10.00 Indigenous Food Practices as Heritage and the Challenges of Multi-Level Governance (cancelled)
My Session Status
This paper will focus on the potentials and pitfalls of safeguarding culinary practices as intangible cultural heritage. More specifically, by looking at examples around food heritage in Latin America, this paper will look at how different regimes about food security, biodiversity, intellectual property rights, indigenous rights and cultural heritage overlap on one fairly discreet manifestation of heritage. The main focus of the paper is Traditional Mexican Cuisine, on the Representative List of the Intangible Cultural Heritage of Humanity since 2010, which, according to UNESCO, "is a comprehensive cultural model comprising farming, ritual practices, age-old skills, culinary techniques and ancestral community customs and manners.
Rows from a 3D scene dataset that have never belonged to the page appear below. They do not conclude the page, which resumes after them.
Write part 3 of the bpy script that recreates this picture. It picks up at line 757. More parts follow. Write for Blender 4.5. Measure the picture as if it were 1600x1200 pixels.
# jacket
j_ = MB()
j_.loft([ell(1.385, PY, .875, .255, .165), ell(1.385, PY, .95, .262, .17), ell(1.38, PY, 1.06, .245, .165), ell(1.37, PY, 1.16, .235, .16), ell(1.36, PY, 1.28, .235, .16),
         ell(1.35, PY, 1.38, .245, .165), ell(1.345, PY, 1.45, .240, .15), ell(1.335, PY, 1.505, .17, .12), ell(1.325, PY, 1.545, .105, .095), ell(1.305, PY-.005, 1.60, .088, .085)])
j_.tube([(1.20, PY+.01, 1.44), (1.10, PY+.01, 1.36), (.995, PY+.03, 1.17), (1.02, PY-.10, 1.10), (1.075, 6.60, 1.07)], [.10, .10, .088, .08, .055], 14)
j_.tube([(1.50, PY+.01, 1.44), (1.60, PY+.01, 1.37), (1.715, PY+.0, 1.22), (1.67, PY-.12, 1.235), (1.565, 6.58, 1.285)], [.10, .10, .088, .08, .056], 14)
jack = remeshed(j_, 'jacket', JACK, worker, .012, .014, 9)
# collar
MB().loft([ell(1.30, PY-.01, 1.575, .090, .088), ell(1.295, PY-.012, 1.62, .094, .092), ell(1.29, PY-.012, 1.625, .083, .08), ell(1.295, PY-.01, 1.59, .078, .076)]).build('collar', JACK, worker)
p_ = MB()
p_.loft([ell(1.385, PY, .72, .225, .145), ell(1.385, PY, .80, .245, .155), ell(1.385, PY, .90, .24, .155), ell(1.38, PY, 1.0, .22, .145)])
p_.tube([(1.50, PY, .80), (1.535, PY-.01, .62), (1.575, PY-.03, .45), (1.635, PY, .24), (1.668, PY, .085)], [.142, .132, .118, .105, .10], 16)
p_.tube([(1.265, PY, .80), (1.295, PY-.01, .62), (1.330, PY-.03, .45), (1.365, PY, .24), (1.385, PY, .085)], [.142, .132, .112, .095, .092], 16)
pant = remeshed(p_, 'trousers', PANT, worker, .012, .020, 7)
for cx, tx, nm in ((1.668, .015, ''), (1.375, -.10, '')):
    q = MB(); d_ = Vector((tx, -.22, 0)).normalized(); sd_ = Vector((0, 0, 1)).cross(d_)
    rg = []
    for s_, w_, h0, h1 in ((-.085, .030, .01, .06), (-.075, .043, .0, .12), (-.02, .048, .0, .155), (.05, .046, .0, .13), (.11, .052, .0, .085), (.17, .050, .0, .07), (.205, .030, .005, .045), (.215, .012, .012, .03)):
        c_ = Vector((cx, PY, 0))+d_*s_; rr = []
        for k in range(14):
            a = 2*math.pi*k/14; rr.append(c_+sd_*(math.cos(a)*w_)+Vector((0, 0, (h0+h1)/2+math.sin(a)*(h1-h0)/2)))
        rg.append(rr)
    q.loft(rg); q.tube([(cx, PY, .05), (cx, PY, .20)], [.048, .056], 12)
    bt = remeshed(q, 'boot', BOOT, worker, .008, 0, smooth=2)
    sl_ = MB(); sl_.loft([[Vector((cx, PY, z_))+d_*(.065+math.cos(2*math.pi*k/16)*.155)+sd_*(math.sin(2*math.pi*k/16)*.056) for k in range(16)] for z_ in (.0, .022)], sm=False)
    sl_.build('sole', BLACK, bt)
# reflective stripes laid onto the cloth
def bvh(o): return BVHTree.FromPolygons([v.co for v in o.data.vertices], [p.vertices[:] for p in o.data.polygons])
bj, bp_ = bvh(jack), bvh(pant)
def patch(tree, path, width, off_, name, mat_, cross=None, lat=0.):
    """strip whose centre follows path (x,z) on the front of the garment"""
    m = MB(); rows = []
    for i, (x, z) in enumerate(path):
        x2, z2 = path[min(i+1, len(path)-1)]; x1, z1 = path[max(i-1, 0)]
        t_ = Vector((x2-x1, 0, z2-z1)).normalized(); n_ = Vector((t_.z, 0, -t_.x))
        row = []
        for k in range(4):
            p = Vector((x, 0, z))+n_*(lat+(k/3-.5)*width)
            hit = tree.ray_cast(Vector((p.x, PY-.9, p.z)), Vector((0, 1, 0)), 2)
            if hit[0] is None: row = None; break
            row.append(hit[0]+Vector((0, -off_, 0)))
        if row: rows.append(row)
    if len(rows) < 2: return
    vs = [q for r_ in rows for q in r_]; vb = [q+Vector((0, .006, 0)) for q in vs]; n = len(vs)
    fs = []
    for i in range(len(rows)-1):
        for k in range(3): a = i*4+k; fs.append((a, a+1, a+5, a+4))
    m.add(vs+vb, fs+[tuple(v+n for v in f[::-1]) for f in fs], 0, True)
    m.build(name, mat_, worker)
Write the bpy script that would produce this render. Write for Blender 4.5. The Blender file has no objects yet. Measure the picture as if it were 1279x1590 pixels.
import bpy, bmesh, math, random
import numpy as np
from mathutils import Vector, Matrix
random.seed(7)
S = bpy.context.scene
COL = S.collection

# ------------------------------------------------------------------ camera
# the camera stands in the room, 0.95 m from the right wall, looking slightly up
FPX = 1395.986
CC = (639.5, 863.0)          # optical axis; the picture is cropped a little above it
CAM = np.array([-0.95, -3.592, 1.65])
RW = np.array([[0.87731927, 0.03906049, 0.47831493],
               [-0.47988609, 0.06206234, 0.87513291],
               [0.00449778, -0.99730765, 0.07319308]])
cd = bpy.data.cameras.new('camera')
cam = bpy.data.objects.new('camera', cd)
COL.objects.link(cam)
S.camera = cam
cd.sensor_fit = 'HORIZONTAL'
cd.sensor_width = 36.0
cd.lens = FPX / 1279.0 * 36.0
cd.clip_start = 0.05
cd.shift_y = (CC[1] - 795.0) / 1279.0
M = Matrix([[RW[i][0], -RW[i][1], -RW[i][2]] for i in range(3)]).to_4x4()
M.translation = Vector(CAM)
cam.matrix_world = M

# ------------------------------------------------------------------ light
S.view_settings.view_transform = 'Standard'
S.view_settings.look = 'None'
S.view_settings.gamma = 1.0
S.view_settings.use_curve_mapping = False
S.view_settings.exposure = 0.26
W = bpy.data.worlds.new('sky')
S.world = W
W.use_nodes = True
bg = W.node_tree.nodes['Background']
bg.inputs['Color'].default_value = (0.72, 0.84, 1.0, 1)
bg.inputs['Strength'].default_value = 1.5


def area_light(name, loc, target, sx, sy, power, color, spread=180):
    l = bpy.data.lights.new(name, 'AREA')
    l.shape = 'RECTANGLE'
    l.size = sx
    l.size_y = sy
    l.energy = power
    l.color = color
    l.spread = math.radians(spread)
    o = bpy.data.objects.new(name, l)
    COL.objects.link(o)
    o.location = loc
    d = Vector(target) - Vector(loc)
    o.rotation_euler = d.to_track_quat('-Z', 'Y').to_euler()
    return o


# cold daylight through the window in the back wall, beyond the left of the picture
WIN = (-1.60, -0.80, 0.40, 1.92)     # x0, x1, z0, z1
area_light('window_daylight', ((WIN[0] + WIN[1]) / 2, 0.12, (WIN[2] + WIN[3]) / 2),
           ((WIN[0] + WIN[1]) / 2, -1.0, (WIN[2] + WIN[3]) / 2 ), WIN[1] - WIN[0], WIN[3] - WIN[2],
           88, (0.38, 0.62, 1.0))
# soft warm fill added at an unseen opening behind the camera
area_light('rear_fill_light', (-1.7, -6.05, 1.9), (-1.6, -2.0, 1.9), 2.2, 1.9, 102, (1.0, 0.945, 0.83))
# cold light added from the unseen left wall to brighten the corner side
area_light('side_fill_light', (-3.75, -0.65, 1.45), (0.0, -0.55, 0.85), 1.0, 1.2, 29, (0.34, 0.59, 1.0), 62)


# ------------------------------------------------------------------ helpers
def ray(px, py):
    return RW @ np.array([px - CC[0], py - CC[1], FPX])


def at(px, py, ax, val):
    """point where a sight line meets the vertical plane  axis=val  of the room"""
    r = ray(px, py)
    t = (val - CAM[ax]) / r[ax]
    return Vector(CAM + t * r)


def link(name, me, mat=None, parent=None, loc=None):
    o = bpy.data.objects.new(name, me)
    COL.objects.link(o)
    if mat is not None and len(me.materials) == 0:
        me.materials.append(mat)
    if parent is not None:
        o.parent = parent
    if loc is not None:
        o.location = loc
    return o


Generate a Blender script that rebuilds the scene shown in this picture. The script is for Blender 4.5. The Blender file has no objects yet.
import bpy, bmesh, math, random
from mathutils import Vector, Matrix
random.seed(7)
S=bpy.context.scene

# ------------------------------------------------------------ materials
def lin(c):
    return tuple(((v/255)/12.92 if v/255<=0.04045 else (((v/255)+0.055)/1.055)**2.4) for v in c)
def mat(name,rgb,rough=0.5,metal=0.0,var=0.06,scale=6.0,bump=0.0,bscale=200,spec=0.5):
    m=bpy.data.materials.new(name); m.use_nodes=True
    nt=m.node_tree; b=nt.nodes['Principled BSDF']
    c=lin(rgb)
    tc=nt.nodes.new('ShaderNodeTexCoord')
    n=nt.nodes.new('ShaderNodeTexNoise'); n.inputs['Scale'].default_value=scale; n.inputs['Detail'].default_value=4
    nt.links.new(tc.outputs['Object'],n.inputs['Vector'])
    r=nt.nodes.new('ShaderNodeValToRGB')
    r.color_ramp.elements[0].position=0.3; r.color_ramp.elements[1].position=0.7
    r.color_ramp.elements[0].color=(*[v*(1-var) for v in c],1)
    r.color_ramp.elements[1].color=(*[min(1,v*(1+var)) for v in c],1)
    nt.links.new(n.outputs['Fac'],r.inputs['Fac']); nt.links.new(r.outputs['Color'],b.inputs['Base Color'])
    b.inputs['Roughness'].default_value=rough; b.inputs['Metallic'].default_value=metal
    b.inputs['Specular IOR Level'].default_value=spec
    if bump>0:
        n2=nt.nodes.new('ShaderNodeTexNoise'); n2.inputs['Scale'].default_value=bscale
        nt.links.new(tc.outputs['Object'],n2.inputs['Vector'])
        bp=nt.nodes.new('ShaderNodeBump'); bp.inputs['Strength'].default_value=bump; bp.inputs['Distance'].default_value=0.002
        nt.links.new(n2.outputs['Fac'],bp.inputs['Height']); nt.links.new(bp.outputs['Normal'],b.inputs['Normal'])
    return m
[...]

It is made possible by collective participation in the entire traditional food chain: from planting and harvesting to cooking and eating." Through a close reading of the nomination files, this paper will investigate the role of indigenous identity in the process, and whether consideration has been given to other overlapping regimes, as commanded by Article 3 of the Convention for the Safeguarding of the Intangible Cultural Heritage (2003). The paper will discuss the bright and dark sides of using heritage listing as a converging point for global governance in this field, particularly from the perspective of indigenous communities.